Before we even got to the past life stuff, he asked me to go back to my 14 year old self and talk to myself. I was such a depressed anxious kid. I was able to hide it for the most part until people got too close to me. But talking to myself was incredible

I've worked my ass off being a musician, I've travelled the world, played huge festivals, created great moments, met my wife and basically lived beyond my dreams. So I told myself it's all going to be ok. Your going to do things you never thought possible, your going to live exactly how you wanted to. And that really helped me, I felt a huge amount of emotional baggage drop. But the depression and the anxiety are always going to be there.

Some days you will lose the battle, some days you will hide from the world and let down your friends, family and wife. Some days you will be incapable of doing even the smallest task. Some days, no matter how much you accomplish you will feel like nothing and a total failure. It's rough out there it really is.

But these dark days and these low periods will give you moments that are so bright and so beautiful you will never forget them. These moments will let you recognize, empathize and sympathize with others in ways you can't explain. The brighter the light, the deeper the shadow, but you always have to start with the light.

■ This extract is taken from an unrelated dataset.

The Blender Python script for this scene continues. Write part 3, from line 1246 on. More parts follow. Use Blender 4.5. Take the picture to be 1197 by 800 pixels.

Every day, every week, every month is a struggle to be honest. That pure innocent joy has never really returned. It's always tainted with some malicious thoughts. But it does make you stronger, and you learn to deal with it more. Exercise is always great, psychedelics in a safe and controlled manner can help and love / friendship are paramount. My heart goes out to all of you guys suffering and dealing with this shit on a day to day basis.